Take for example Faldania. She is an elf that stumbles into the cafe who has a very strict vegan diet like the rest of her people. She expects a restaurant to have the normal fare that human establishments would have. When she finds that the Tofu steak severed at the Nekoya is as good if not better than anything she has eaten from an Elvin chef she leaves her small home village to explore the world and invent vegan cuisine to surpass the Master’s cooking. After that point she runs into other patrons of the Nekoya and invites people she meets on her journey to sample the food of the other world.
Another time one story involves a shipwrecked sailor whose only tie to other people is the Restaurant. After he is saved and brought back to civilization a pair of siren siblings who find his old island home use his notes he wrote while a castaway to visit the restaurant. Each time the live of the customers intersect the story neatly expands the history of the fantasy world without long expositions dumps.

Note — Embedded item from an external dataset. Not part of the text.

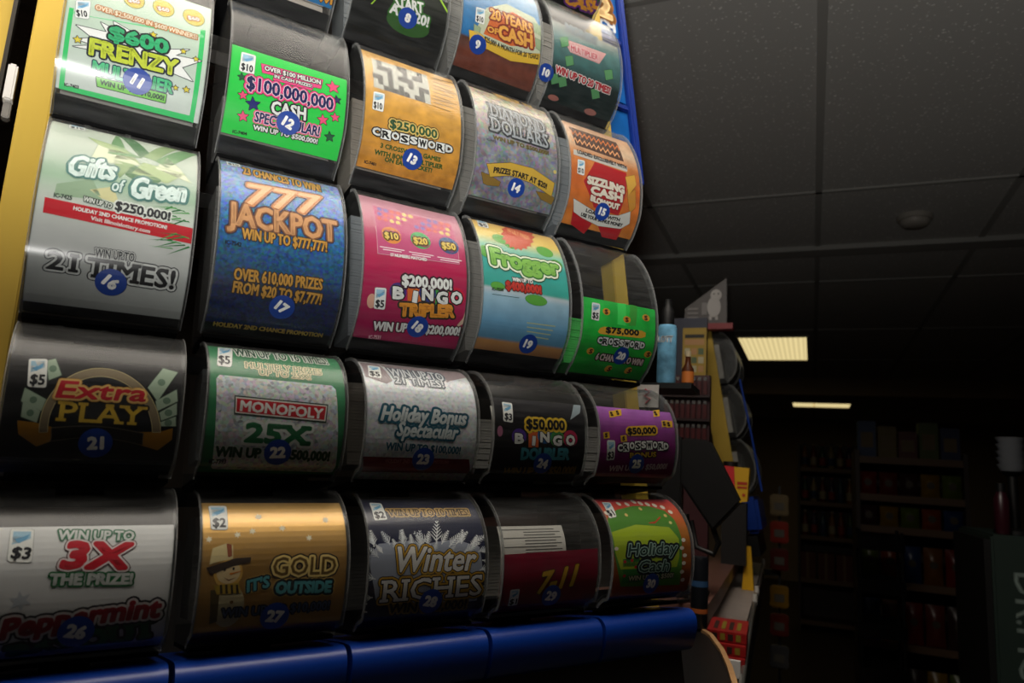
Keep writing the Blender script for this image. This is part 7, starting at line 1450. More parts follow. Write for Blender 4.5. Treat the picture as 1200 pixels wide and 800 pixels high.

Of course I could not do this whole Manga of the Month and not describe the food. It is just as important as the characters and the setting. Being a Western Restaurant the menu is quite diverse with dishes from all over the world although the menu is a little more titled towards the Japanese impression of Western food than an extremely obscure culinary guide. Expect more Chicken Curry and Carpaccio than Fufu and Stroopwafel.
The real star is the combination of the visuals and the descriptions. The dishes look wonderful and like any great food manga the mouth-watering descriptions are what really sells the experience. The detailed experiences of the taste and texture of the food mixed with the customers joy when eating really makes it that you can almost smell what they are eating. You need that visceral connection to the meals for everything to come together.
If you have been watching the anime there are some differences to make reading the manga worth your while. First of all the stories occur in a different order in the anime and manga. The first episode of the anime introduces the Red Queen and then Aletta whereas the manga starts with Sarah Gold and then moves on to Aletta. From there the patrons continue to be introduced at their own pace in both mediums. It is not a huge change but it means certain bits of world building get traded from one story to another. Also blocks of exposition and world building seem to shift a bit as well.
The bigger and more interesting difference is that the restaurant always just seems so much more busy in the manga. I get the feeling that to save on costs in the anime they only draws the characters they absolutely need for the episode and maybe one or two additional patrons for color. In the manga it is almost always a full house unless it is a plot detail. This really makes the place feel like a grand meeting point for people from all over the fantasy world. Part D&D Adventurer’s Inn and part otherworldly Cheers. I get impression this is closer to the vibe of the resturant in the original novels.
If you’re looking for a foodie series with an interesting twist, a healing manga with a little more energy, or a fantasy world with a little less murder and mayhem then you might want to check out Restaurant to Another World. Just be warned like any good story about food you should never read it on an empty stomach.